Can Blood and Guts Save Brake Repair? Changing Customer Fears of Losing Their Money to Losing a Limb

I was recently going through some 1950s issues of BRAKE & FRONT END and was amazed how "blood and guts" was leveraged to sell the motoring public and shops the virtues of brake system inspection and repair. Mangled cars, bicycles lodged in grills and flaming visuals of vehicles that could not stop in time were the norm. It was in stark contrast with the advertising of today pushing economy, durability and quiet performance.

Has the motoring public changed so dramatically in the past 50 years  that they do not want to be confronted with images of mangled people and vehicles? Or, have our roads and vehicles become safer?

Last year, 33,963 people died in traffic crashes in the U.S., the lowest total since 1954, according to the Department of Transportation. The fatality rate of 1.16 deaths per 100 million vehicle miles traveled was the lowest since the government started tracking it in 1966.

It seems the American consciousness is more concerned with cell phones, drunks and texting instead of mechanical brake failures.  But, it also seems the motoring public is more concerned with losing parts of their wallets than a limb.

Over Easter vacation I had a chance to visit with family and old friends. I have always been known as the “car guy” and consulted by people seeking advice.  Typically, it is a question about a squeak, rattle or other annoying noise a vehicle is making. But, it seems lately the focus of the inquiries are more of an economic nature than about safety and performance related issues.
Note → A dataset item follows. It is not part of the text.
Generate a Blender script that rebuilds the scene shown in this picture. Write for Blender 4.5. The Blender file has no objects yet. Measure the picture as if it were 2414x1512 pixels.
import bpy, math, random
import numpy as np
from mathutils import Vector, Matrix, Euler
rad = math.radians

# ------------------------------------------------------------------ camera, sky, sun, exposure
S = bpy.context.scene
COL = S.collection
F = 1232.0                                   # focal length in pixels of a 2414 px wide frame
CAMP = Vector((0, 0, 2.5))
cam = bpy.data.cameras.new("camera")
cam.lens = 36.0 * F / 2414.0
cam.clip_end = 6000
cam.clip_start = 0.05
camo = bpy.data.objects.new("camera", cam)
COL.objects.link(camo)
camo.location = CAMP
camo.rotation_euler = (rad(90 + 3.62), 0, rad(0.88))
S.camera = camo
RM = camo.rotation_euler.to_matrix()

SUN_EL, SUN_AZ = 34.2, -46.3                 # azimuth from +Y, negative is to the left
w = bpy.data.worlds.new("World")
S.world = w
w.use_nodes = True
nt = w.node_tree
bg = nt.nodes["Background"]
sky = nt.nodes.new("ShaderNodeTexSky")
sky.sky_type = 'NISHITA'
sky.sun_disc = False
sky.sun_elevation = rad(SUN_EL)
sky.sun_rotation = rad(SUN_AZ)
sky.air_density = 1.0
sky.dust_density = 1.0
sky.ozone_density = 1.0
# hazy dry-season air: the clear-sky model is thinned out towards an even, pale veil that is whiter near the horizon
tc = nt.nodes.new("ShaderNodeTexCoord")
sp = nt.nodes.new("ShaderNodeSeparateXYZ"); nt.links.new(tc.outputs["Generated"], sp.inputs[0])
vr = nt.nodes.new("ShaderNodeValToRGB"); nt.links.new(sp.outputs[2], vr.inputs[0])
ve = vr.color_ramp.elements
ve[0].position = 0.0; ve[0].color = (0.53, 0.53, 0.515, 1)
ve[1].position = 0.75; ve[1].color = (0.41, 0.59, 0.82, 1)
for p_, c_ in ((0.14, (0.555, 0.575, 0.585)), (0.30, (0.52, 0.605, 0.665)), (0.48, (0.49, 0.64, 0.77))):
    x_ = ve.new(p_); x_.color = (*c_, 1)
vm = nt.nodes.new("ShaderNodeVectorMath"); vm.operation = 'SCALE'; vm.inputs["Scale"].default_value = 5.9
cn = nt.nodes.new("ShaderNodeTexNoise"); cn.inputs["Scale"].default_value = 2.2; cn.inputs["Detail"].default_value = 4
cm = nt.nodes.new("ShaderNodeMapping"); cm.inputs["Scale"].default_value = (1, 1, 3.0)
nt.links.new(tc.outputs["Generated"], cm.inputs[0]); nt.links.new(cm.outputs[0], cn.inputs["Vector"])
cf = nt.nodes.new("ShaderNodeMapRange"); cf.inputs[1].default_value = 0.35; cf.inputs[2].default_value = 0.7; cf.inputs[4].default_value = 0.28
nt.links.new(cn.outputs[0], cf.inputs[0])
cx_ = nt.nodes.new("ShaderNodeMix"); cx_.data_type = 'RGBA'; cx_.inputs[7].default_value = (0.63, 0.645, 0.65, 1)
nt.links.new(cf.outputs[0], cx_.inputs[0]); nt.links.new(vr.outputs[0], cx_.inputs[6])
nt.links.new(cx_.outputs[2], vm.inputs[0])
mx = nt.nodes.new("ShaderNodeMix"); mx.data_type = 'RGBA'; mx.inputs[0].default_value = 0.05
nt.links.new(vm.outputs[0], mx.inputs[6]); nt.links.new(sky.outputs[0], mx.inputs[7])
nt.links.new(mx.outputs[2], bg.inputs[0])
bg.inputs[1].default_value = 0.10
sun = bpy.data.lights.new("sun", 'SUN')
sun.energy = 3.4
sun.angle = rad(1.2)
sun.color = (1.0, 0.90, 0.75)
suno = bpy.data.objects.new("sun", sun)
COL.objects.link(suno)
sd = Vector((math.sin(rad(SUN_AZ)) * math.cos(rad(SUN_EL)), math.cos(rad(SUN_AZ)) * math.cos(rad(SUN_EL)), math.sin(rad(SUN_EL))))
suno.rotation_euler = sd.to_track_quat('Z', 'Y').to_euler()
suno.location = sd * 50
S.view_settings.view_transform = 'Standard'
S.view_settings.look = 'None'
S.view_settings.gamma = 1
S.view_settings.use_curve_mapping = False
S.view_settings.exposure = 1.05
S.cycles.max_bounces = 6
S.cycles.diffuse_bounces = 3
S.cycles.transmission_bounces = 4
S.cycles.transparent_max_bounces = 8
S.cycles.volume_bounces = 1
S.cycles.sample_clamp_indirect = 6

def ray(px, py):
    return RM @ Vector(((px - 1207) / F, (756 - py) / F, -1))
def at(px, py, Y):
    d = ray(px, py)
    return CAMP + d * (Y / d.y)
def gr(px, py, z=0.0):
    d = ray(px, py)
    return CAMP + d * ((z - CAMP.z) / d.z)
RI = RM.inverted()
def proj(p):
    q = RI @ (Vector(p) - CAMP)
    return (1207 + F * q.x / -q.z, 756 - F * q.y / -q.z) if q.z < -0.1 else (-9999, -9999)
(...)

A friend who leases a 2007 Dodge Caravan asked me about a brake problem he was having. He said that occasionally the pedal was going to the floor. His first question out of his mouth was, “How much is this going to cost me?” He did not ask if it is safe for him to drive with his three small children in the back.

You have to understand my friend is one of those great parents that checks websites to find out what car seat, playpen or stroller has been recalled for maiming or killing a small child. But, this is also coupled with a streak of cheapness.

I asked him when it occurs and how long it has been happening. He said at least twice a day on his drive to work on the freeway, and for about a month.

“So, how much is this going to cost me?” he repeated as if all car guys had some sort of secret price sheet in our heads. “How much is your family worth?” I asked. This is where polite conversation ended.
Instead of answering the question about the value of his family, he fired back, “I saw on the internet about other owners having the same problem.” He had to go there.

I told him that he could probably find guy who also has Chuck E. Cheese Pizza vomit in his Stow n’ Go seating well that he can’t get out no matter what he tries. The hostility was reaching DEFCON 3.

The Internet provides us with a bounty of information on how to repair today’s complex vehicles (typically requiring a user name, password and credit card number). But, we live in fear of customers thinking they can fix their vehicle with a Google search and a trip to the parts store, or the ones that search the internet for ways how to out smart shops.

The internet can be a virtual “shoulder to cry on” for drivers with similar car problems. If they search their problem they can find a forum of people who are just as confused, ignorant and scared. Some of these threads can go on for pages with little or no technical help.

With our conversation going downhill quickly, I asked him why he had not brought it to a shop or at least a dealership. He said that he did not want to get “screwed” by having to pay for something he did not need or have to pay for before his lease was up.

It is unthinkable to me he would risk the safety of his family in order to save a few dollars. It was clear the fear of losing money has replaced the fear of losing life and limb with the driving public.

There is a solution, just like how Pepsi has brought back “Throwback” versions of their products, the aftermarket needs to do a throwback to an age when mangled cars and images of children chasing a ball into the street were featured prominently in friction material advertisements.

Forget the images of kids getting out of an SUV for soccer practice or a women in a pantsuit sitting comfortably in a waiting room while her car is fixed, I want to see gore in ads that would make any personal injury lawyer blush. Major chains should replace catchy price-based jingles with the sounds of screeching brakes and car crashes in their ads.

I know this may be going a little far, but for far too long we have been trying to create warm fuzzy feelings about brake repair, shops and parts that are not there in the first place. The industry has forgotten that we prevent people from hitting stuff that can kill them.